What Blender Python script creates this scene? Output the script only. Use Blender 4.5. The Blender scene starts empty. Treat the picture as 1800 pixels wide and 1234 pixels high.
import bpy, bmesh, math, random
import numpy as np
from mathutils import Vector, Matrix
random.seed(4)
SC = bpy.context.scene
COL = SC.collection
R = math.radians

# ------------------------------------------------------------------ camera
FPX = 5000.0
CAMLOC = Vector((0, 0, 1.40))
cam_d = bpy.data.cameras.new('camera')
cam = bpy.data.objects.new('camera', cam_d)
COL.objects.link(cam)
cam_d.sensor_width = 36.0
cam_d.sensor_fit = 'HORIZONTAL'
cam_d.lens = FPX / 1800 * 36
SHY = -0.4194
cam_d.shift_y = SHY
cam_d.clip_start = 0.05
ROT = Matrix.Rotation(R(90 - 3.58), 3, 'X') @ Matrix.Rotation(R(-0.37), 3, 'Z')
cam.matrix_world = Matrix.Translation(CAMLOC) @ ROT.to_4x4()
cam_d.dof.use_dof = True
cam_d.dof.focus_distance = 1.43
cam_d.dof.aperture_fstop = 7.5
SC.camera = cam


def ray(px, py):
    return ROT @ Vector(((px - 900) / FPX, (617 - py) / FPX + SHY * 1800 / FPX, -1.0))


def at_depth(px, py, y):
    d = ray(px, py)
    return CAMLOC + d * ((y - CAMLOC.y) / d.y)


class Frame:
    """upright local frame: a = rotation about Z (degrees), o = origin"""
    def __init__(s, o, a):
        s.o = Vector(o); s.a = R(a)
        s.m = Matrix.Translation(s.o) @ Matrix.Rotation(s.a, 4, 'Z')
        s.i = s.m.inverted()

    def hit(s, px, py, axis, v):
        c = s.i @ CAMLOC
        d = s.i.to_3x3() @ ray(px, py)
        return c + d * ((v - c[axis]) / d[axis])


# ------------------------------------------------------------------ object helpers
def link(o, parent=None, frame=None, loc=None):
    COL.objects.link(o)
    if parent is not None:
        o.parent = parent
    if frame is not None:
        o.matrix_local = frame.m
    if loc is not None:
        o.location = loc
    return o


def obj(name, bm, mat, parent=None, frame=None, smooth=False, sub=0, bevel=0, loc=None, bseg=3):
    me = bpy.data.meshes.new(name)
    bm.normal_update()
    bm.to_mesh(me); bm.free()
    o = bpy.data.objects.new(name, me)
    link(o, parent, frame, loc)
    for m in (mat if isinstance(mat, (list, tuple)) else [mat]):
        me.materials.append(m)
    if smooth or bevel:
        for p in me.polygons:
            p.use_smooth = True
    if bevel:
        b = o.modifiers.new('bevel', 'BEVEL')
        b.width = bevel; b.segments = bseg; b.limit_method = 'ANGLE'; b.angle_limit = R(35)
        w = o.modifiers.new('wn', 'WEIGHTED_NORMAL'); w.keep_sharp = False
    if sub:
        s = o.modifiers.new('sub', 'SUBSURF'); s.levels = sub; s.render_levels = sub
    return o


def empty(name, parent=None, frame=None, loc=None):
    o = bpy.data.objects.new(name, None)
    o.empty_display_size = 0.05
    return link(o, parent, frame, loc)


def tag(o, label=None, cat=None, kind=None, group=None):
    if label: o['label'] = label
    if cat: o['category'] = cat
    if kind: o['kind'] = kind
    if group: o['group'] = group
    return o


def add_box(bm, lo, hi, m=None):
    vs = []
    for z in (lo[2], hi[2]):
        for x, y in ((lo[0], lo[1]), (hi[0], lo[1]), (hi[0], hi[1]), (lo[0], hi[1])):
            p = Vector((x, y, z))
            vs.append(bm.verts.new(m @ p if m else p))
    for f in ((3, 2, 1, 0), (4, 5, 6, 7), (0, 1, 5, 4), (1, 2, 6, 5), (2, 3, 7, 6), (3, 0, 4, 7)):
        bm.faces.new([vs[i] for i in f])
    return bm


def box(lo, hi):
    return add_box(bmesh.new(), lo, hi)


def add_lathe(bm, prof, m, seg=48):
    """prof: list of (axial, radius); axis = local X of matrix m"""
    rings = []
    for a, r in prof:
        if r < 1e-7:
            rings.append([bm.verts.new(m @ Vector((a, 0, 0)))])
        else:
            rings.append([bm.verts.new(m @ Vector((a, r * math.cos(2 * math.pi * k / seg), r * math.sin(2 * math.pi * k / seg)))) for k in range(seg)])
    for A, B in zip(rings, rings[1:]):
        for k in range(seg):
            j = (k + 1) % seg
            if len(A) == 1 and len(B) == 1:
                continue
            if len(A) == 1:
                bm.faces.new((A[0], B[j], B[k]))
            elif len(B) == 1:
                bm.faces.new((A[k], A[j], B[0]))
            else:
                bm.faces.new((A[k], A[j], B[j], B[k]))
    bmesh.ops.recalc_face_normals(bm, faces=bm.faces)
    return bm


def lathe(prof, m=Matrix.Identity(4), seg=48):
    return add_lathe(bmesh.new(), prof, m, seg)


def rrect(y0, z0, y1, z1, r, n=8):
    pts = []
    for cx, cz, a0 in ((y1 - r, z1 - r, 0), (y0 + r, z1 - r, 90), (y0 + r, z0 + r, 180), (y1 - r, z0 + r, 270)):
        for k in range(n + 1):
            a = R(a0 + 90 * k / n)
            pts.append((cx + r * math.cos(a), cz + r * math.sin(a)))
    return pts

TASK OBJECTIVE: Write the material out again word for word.

RESPONSE:
What Blender Python script creates this scene? Output the script only. Use Blender 4.5. The Blender scene starts empty. Treat the picture as 1800 pixels wide and 1234 pixels high.
import bpy, bmesh, math, random
import numpy as np
from mathutils import Vector, Matrix
random.seed(4)
SC = bpy.context.scene
COL = SC.collection
R = math.radians

# ------------------------------------------------------------------ camera
FPX = 5000.0
CAMLOC = Vector((0, 0, 1.40))
cam_d = bpy.data.cameras.new('camera')
cam = bpy.data.objects.new('camera', cam_d)
COL.objects.link(cam)
cam_d.sensor_width = 36.0
cam_d.sensor_fit = 'HORIZONTAL'
cam_d.lens = FPX / 1800 * 36
SHY = -0.4194
cam_d.shift_y = SHY
cam_d.clip_start = 0.05
ROT = Matrix.Rotation(R(90 - 3.58), 3, 'X') @ Matrix.Rotation(R(-0.37), 3, 'Z')
cam.matrix_world = Matrix.Translation(CAMLOC) @ ROT.to_4x4()
cam_d.dof.use_dof = True
cam_d.dof.focus_distance = 1.43
cam_d.dof.aperture_fstop = 7.5
SC.camera = cam


def ray(px, py):
    return ROT @ Vector(((px - 900) / FPX, (617 - py) / FPX + SHY * 1800 / FPX, -1.0))


def at_depth(px, py, y):
    d = ray(px, py)
    return CAMLOC + d * ((y - CAMLOC.y) / d.y)


class Frame:
    """upright local frame: a = rotation about Z (degrees), o = origin"""
    def __init__(s, o, a):
        s.o = Vector(o); s.a = R(a)
        s.m = Matrix.Translation(s.o) @ Matrix.Rotation(s.a, 4, 'Z')
        s.i = s.m.inverted()

    def hit(s, px, py, axis, v):
        c = s.i @ CAMLOC
        d = s.i.to_3x3() @ ray(px, py)
        return c + d * ((v - c[axis]) / d[axis])


# ------------------------------------------------------------------ object helpers
def link(o, parent=None, frame=None, loc=None):
    COL.objects.link(o)
    if parent is not None:
        o.parent = parent
    if frame is not None:
        o.matrix_local = frame.m
    if loc is not None:
        o.location = loc
    return o


def obj(name, bm, mat, parent=None, frame=None, smooth=False, sub=0, bevel=0, loc=None, bseg=3):
    me = bpy.data.meshes.new(name)
    bm.normal_update()
    bm.to_mesh(me); bm.free()
    o = bpy.data.objects.new(name, me)
    link(o, parent, frame, loc)
    for m in (mat if isinstance(mat, (list, tuple)) else [mat]):
        me.materials.append(m)
    if smooth or bevel:
        for p in me.polygons:
            p.use_smooth = True
    if bevel:
        b = o.modifiers.new('bevel', 'BEVEL')
        b.width = bevel; b.segments = bseg; b.limit_method = 'ANGLE'; b.angle_limit = R(35)
        w = o.modifiers.new('wn', 'WEIGHTED_NORMAL'); w.keep_sharp = False
    if sub:
        s = o.modifiers.new('sub', 'SUBSURF'); s.levels = sub; s.render_levels = sub
    return o


def empty(name, parent=None, frame=None, loc=None):
    o = bpy.data.objects.new(name, None)
    o.empty_display_size = 0.05
    return link(o, parent, frame, loc)


def tag(o, label=None, cat=None, kind=None, group=None):
    if label: o['label'] = label
    if cat: o['category'] = cat
    if kind: o['kind'] = kind
    if group: o['group'] = group
    return o


def add_box(bm, lo, hi, m=None):
    vs = []
    for z in (lo[2], hi[2]):
        for x, y in ((lo[0], lo[1]), (hi[0], lo[1]), (hi[0], hi[1]), (lo[0], hi[1])):
            p = Vector((x, y, z))
            vs.append(bm.verts.new(m @ p if m else p))
    for f in ((3, 2, 1, 0), (4, 5, 6, 7), (0, 1, 5, 4), (1, 2, 6, 5), (2, 3, 7, 6), (3, 0, 4, 7)):
        bm.faces.new([vs[i] for i in f])
    return bm


def box(lo, hi):
    return add_box(bmesh.new(), lo, hi)


def add_lathe(bm, prof, m, seg=48):
    """prof: list of (axial, radius); axis = local X of matrix m"""
    rings = []
    for a, r in prof:
        if r < 1e-7:
            rings.append([bm.verts.new(m @ Vector((a, 0, 0)))])
        else:
            rings.append([bm.verts.new(m @ Vector((a, r * math.cos(2 * math.pi * k / seg), r * math.sin(2 * math.pi * k / seg)))) for k in range(seg)])
    for A, B in zip(rings, rings[1:]):
        for k in range(seg):
            j = (k + 1) % seg
            if len(A) == 1 and len(B) == 1:
                continue
            if len(A) == 1:
                bm.faces.new((A[0], B[j], B[k]))
            elif len(B) == 1:
                bm.faces.new((A[k], A[j], B[0]))
            else:
                bm.faces.new((A[k], A[j], B[j], B[k]))
    bmesh.ops.recalc_face_normals(bm, faces=bm.faces)
    return bm


def lathe(prof, m=Matrix.Identity(4), seg=48):
    return add_lathe(bmesh.new(), prof, m, seg)


def rrect(y0, z0, y1, z1, r, n=8):
    pts = []
    for cx, cz, a0 in ((y1 - r, z1 - r, 0), (y0 + r, z1 - r, 90), (y0 + r, z0 + r, 180), (y1 - r, z0 + r, 270)):
        for k in range(n + 1):
            a = R(a0 + 90 * k / n)
            pts.append((cx + r * math.cos(a), cz + r * math.sin(a)))
    return pts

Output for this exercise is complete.